> AIM OF THE TASK
Transcribe the entries exactly; images are not part of the copy.
---------- MATERIAL PROVIDED
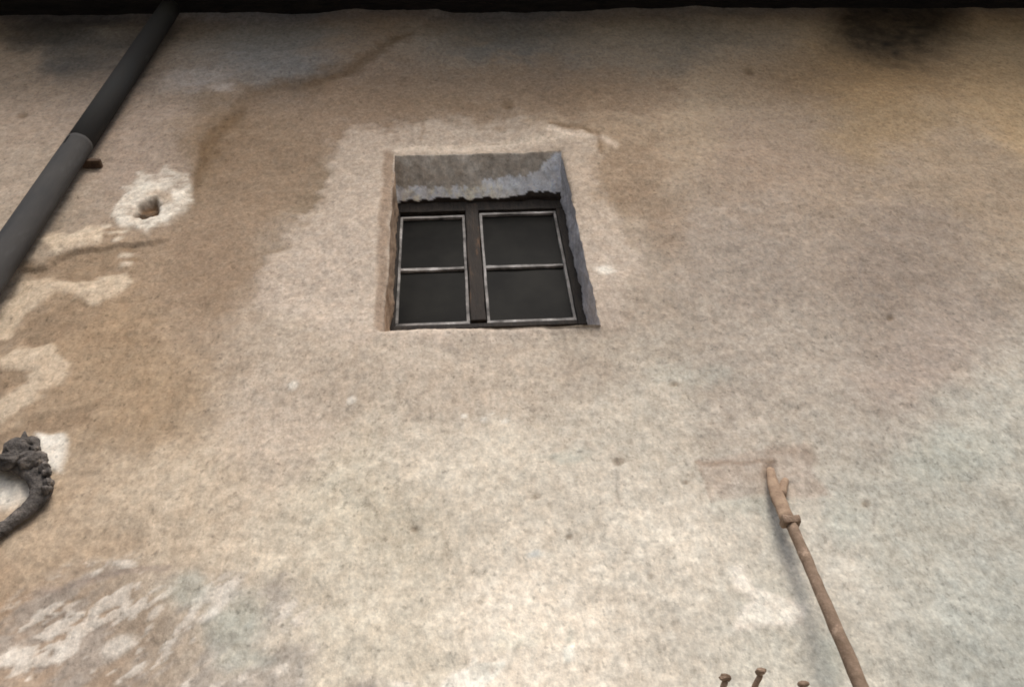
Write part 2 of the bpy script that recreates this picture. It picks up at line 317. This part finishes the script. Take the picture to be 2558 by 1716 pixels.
c = mix(c, GR * .85, blob(710, 1440, 10, 7, -40, .5, 2, 2) * .7)
# lower right: bright scab of fresh lime, blue-grey runs, the rod's soft shadow painted in beside it, a filled square behind its head
for pts in ([(1825, 1430), (1855, 1425), (1875, 1480), (1960, 1495), (2015, 1510), (2000, 1560), (1930, 1575), (1830, 1575), (1850, 1530), (1880, 1510), (1830, 1480)],):
    q = poly(pts, 12, 8, 9); c = mix(c, lin((242, 233, 218)), q * .85); H += q * .003
for (x, y, rx, ry, a_, k) in [(1925, 1290, 22, 90, -22, .25), (1740, 930, 110, 28, 0, .25), (1850, 1250, 60, 40, 0, .4), (2110, 1300, 55, 60, 0, .4), (2380, 1150, 120, 60, 0, .45), (2060, 1650, 40, 70, -10, .45), (1420, 1140, 60, 20, 0, .4), (1330, 1390, 18, 12, 0, .6), (1430, 1600, 14, 16, 0, .5)]:
    c = mix(c, BL if k > .5 else GG, blob(x, y, rx, ry, a_, .6, 14, 12) * k)
sq = poly([(1750, 1140), (2010, 1110), (2030, 1160), (2080, 1240), (1800, 1245)], 10, 6, 6); c = mix(c, lin((176, 161, 146)), sq * .7)
c = mix(c, lin((150, 132, 115)), linemask([(1745, 1142), (1860, 1155), (1935, 1152)], 5, 5, 5, 5) * .8); c = mix(c, lin((165, 148, 132)), linemask([(1750, 1145), (1785, 1245)], 5, 5, 5, 5) * .65)
c = mix(c, lin((160, 144, 128)), linemask([(1925, 1122), (2010, 1118), (2030, 1150)], 14, 10, 4, 4) * .6)
c = mix(c, lin((120, 100, 82)), blob(1920, 1172, 16, 26, 20, .5, 3, 3) * .7)
for pts in ([(1095, 1716), (1120, 1680), (1165, 1655), (1180, 1625), (1200, 1655), (1262, 1650), (1245, 1685), (1215, 1716), (1200, 1790), (1080, 1790)], [(975, 1705), (1010, 1690), (1040, 1700), (1000, 1716)], [(1405, 1615), (1440, 1612), (1435, 1660), (1412, 1660)]):
    q = poly(pts, 5, 5, 7); c = mix(c, lin((240, 231, 216)), q * .85); H += q * .002
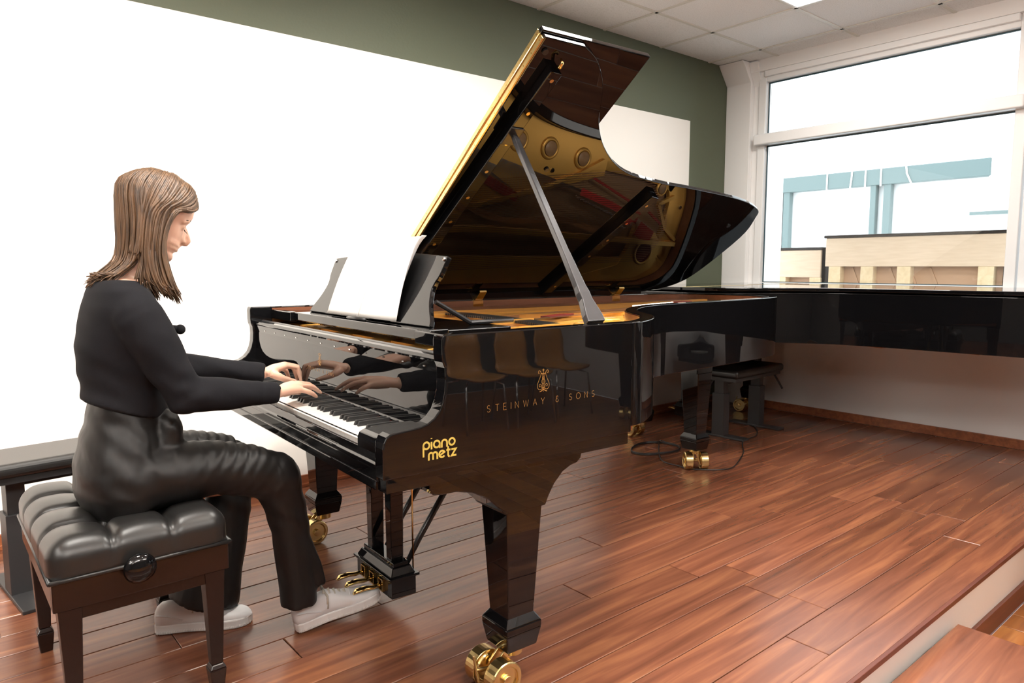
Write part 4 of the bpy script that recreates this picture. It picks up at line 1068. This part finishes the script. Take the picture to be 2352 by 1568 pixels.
def fold_sweater(c, nn):
    w = c+PO; a = 0
    a += .0018*math.sin((w.z*1.0+w.x*.55)*95+2*noise.noise(w*9))*max(0, 1-abs(w.z-.86)/.16)
    dE = min((c-RE).length, (c-LE).length); a += .0016*math.sin((c-RS).length*150)*max(0, 1-dE/.11)
    a += .004*noise.noise(w*12)
    return a
ruffle(so, fold_sweater)
# pompom clip at the chest
q = MB(); q.smooth = True; q.ball(V3(-4.812, -1.42, .985), .0140, 12); q.tube([V3(-4.86, -1.42, .992), V3(-4.820, -1.42, .988)], [.010, .009], 8)
q.build('chest_clip', M['knit'], person)
# trousers
q = MB(); q.smooth = True
q.tube([V3(-4.944, -1.35, .80), V3(-4.946, -1.35, .745), V3(-4.955, -1.35, .68), V3(-4.966, -1.35, .61), V3(-4.965, -1.35, .56), V3(-4.955, -1.35, .515), V3(-4.950, -1.35, .505)], [(.090, .122), (.097, .132), (.108, .160), (.115, .178), (.118, .184), (.105, .172), (.08, .15)], 36, flat=((1, 0, 0), 1))
q.tube([V3(-4.965, -1.435, .588), V3(-4.86, -1.445, .590), V3(-4.75, -1.455, .586), V3(-4.65, -1.465, .562), V3(-4.585, -1.470, .535)], [.096, .090, .078, .075, .070], 26)
q.ball(V3(-4.580, -1.470, .530), (.074, .072, .078), 14)
q.tube([V3(-4.575, -1.470, .53), V3(-4.555, -1.465, .46), V3(-4.530, -1.458, .36), V3(-4.520, -1.452, .27), V3(-4.508, -1.447, .20), V3(-4.505, -1.445, .100)], [.072, .062, .058, .057, .058, .056], 24, flat=((1, 0, 0), 1))
q.tube([V3(-4.540, -1.462, .44), V3(-4.500, -1.458, .32), V3(-4.462, -1.455, .22), V3(-4.446, -1.455, .158)], [(.034, .045), (.030, .045), (.026, .048), (.022, .046)], 20, flat=((1, 0, 0), 1))
q.tube([V3(-4.965, -1.265, .585), V3(-4.86, -1.245, .585), V3(-4.73, -1.22, .575), V3(-4.63, -1.20, .545)], [.096, .088, .074, .070], 24)
q.ball(V3(-4.620, -1.195, .525), .074, 12)
q.tube([V3(-4.620, -1.195, .52), V3(-4.625, -1.192, .42), V3(-4.65, -1.190, .30), V3(-4.68, -1.180, .20), V3(-4.712, -1.17, .080)], [.072, .072, .080, .095, .112], 24, flat=((1, 0, 0), 1))
q.ball(V3(-4.862, -1.43, .695), (.040, .060, .075), 12); q.ball(V3(-4.835, -1.30, .70), (.040, .07, .06), 12)
to = q.build('trousers', M['satin'], person); remesh(to, .0068, 8)
def fold_trousers(c, nn):
    w = c+PO; a = .004*noise.noise(w*10)
    up_ = max(0, nn.z)
    if w.z > .50 and w.x > -4.92: a += .0022*math.sin((w.x*.9-(w.z-.5)*.75)*185+1.5*noise.noise(w*7))*max(0, 1-abs(w.x+4.68)/.20)*(.35+.65*max(0, min(1, (w.z-.56)*14)))
    if w.z > .56 and w.x < -4.85: a += .0013*math.sin((w.x*.8+w.z*.9)*95+3*noise.noise(w*6))
    if w.z < .50: a += .0022*math.sin(w.z*90+w.x*70)*max(0, 1-abs(w.z-.42)/.12)+.0022*math.sin(math.atan2(nn.y, nn.x)*5)*max(0, (.45-w.z)/.4)
    return a
ruffle(to, fold_trousers)
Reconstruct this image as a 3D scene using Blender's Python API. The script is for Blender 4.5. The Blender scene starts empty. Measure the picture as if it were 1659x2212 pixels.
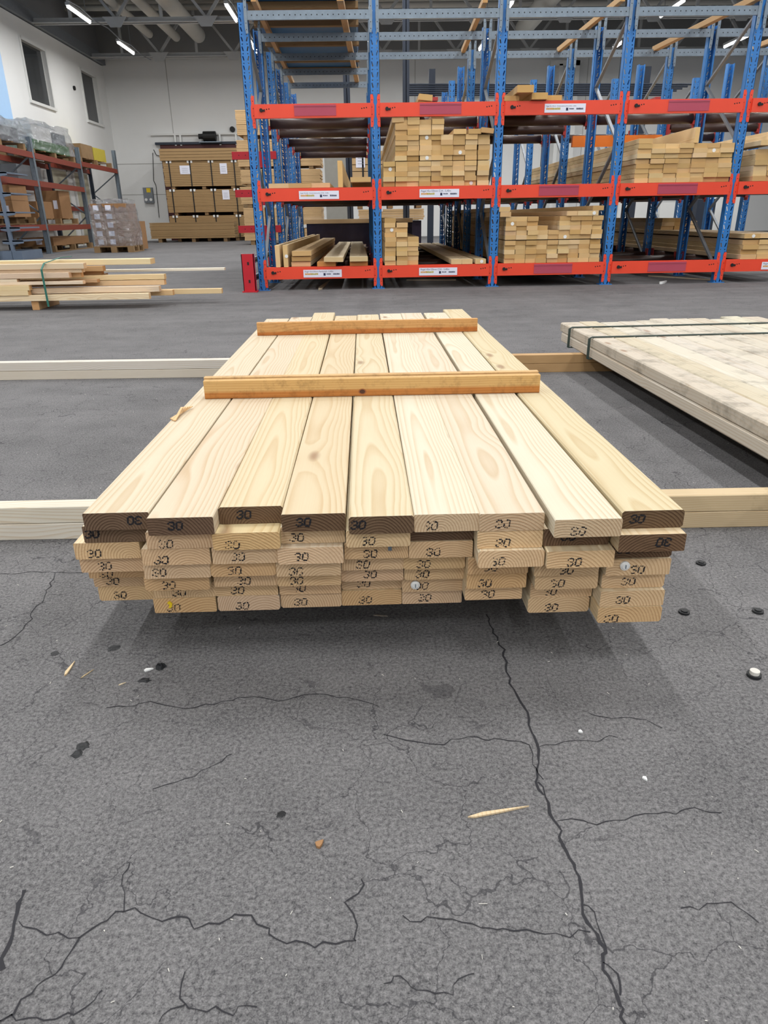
--------------------
> RESPONSE TO THIS TASK
Write part 2 of the bpy script that recreates this picture. It picks up at line 317. This part finishes the script. Take the picture to be 2558 by 1716 pixels.
c = mix(c, GR * .85, blob(710, 1440, 10, 7, -40, .5, 2, 2) * .7)
# lower right: bright scab of fresh lime, blue-grey runs, the rod's soft shadow painted in beside it, a filled square behind its head
for pts in ([(1825, 1430), (1855, 1425), (1875, 1480), (1960, 1495), (2015, 1510), (2000, 1560), (1930, 1575), (1830, 1575), (1850, 1530), (1880, 1510), (1830, 1480)],):
    q = poly(pts, 12, 8, 9); c = mix(c, lin((242, 233, 218)), q * .85); H += q * .003
for (x, y, rx, ry, a_, k) in [(1925, 1290, 22, 90, -22, .25), (1740, 930, 110, 28, 0, .25), (1850, 1250, 60, 40, 0, .4), (2110, 1300, 55, 60, 0, .4), (2380, 1150, 120, 60, 0, .45), (2060, 1650, 40, 70, -10, .45), (1420, 1140, 60, 20, 0, .4), (1330, 1390, 18, 12, 0, .6), (1430, 1600, 14, 16, 0, .5)]:
    c = mix(c, BL if k > .5 else GG, blob(x, y, rx, ry, a_, .6, 14, 12) * k)
sq = poly([(1750, 1140), (2010, 1110), (2030, 1160), (2080, 1240), (1800, 1245)], 10, 6, 6); c = mix(c, lin((176, 161, 146)), sq * .7)
c = mix(c, lin((150, 132, 115)), linemask([(1745, 1142), (1860, 1155), (1935, 1152)], 5, 5, 5, 5) * .8); c = mix(c, lin((165, 148, 132)), linemask([(1750, 1145), (1785, 1245)], 5, 5, 5, 5) * .65)
c = mix(c, lin((160, 144, 128)), linemask([(1925, 1122), (2010, 1118), (2030, 1150)], 14, 10, 4, 4) * .6)
c = mix(c, lin((120, 100, 82)), blob(1920, 1172, 16, 26, 20, .5, 3, 3) * .7)
for pts in ([(1095, 1716), (1120, 1680), (1165, 1655), (1180, 1625), (1200, 1655), (1262, 1650), (1245, 1685), (1215, 1716), (1200, 1790), (1080, 1790)], [(975, 1705), (1010, 1690), (1040, 1700), (1000, 1716)], [(1405, 1615), (1440, 1612), (1435, 1660), (1412, 1660)]):
    q = poly(pts, 5, 5, 7); c = mix(c, lin((240, 231, 216)), q * .85); H += q * .002
Write part 4 of the bpy script that recreates this picture. It picks up at line 1068. This part finishes the script. Take the picture to be 2352 by 1568 pixels.
def fold_sweater(c, nn):
    w = c+PO; a = 0
    a += .0018*math.sin((w.z*1.0+w.x*.55)*95+2*noise.noise(w*9))*max(0, 1-abs(w.z-.86)/.16)
    dE = min((c-RE).length, (c-LE).length); a += .0016*math.sin((c-RS).length*150)*max(0, 1-dE/.11)
    a += .004*noise.noise(w*12)
    return a
ruffle(so, fold_sweater)
# pompom clip at the chest
q = MB(); q.smooth = True; q.ball(V3(-4.812, -1.42, .985), .0140, 12); q.tube([V3(-4.86, -1.42, .992), V3(-4.820, -1.42, .988)], [.010, .009], 8)
q.build('chest_clip', M['knit'], person)
# trousers
q = MB(); q.smooth = True
q.tube([V3(-4.944, -1.35, .80), V3(-4.946, -1.35, .745), V3(-4.955, -1.35, .68), V3(-4.966, -1.35, .61), V3(-4.965, -1.35, .56), V3(-4.955, -1.35, .515), V3(-4.950, -1.35, .505)], [(.090, .122), (.097, .132), (.108, .160), (.115, .178), (.118, .184), (.105, .172), (.08, .15)], 36, flat=((1, 0, 0), 1))
q.tube([V3(-4.965, -1.435, .588), V3(-4.86, -1.445, .590), V3(-4.75, -1.455, .586), V3(-4.65, -1.465, .562), V3(-4.585, -1.470, .535)], [.096, .090, .078, .075, .070], 26)
q.ball(V3(-4.580, -1.470, .530), (.074, .072, .078), 14)
q.tube([V3(-4.575, -1.470, .53), V3(-4.555, -1.465, .46), V3(-4.530, -1.458, .36), V3(-4.520, -1.452, .27), V3(-4.508, -1.447, .20), V3(-4.505, -1.445, .100)], [.072, .062, .058, .057, .058, .056], 24, flat=((1, 0, 0), 1))
q.tube([V3(-4.540, -1.462, .44), V3(-4.500, -1.458, .32), V3(-4.462, -1.455, .22), V3(-4.446, -1.455, .158)], [(.034, .045), (.030, .045), (.026, .048), (.022, .046)], 20, flat=((1, 0, 0), 1))
q.tube([V3(-4.965, -1.265, .585), V3(-4.86, -1.245, .585), V3(-4.73, -1.22, .575), V3(-4.63, -1.20, .545)], [.096, .088, .074, .070], 24)
q.ball(V3(-4.620, -1.195, .525), .074, 12)
q.tube([V3(-4.620, -1.195, .52), V3(-4.625, -1.192, .42), V3(-4.65, -1.190, .30), V3(-4.68, -1.180, .20), V3(-4.712, -1.17, .080)], [.072, .072, .080, .095, .112], 24, flat=((1, 0, 0), 1))
q.ball(V3(-4.862, -1.43, .695), (.040, .060, .075), 12); q.ball(V3(-4.835, -1.30, .70), (.040, .07, .06), 12)
to = q.build('trousers', M['satin'], person); remesh(to, .0068, 8)
def fold_trousers(c, nn):
    w = c+PO; a = .004*noise.noise(w*10)
    up_ = max(0, nn.z)
    if w.z > .50 and w.x > -4.92: a += .0022*math.sin((w.x*.9-(w.z-.5)*.75)*185+1.5*noise.noise(w*7))*max(0, 1-abs(w.x+4.68)/.20)*(.35+.65*max(0, min(1, (w.z-.56)*14)))
    if w.z > .56 and w.x < -4.85: a += .0013*math.sin((w.x*.8+w.z*.9)*95+3*noise.noise(w*6))
    if w.z < .50: a += .0022*math.sin(w.z*90+w.x*70)*max(0, 1-abs(w.z-.42)/.12)+.0022*math.sin(math.atan2(nn.y, nn.x)*5)*max(0, (.45-w.z)/.4)
    return a
ruffle(to, fold_trousers)
Reconstruct this image as a 3D scene using Blender's Python API. The script is for Blender 4.5. The Blender scene starts empty. Measure the picture as if it were 1659x2212 pixels.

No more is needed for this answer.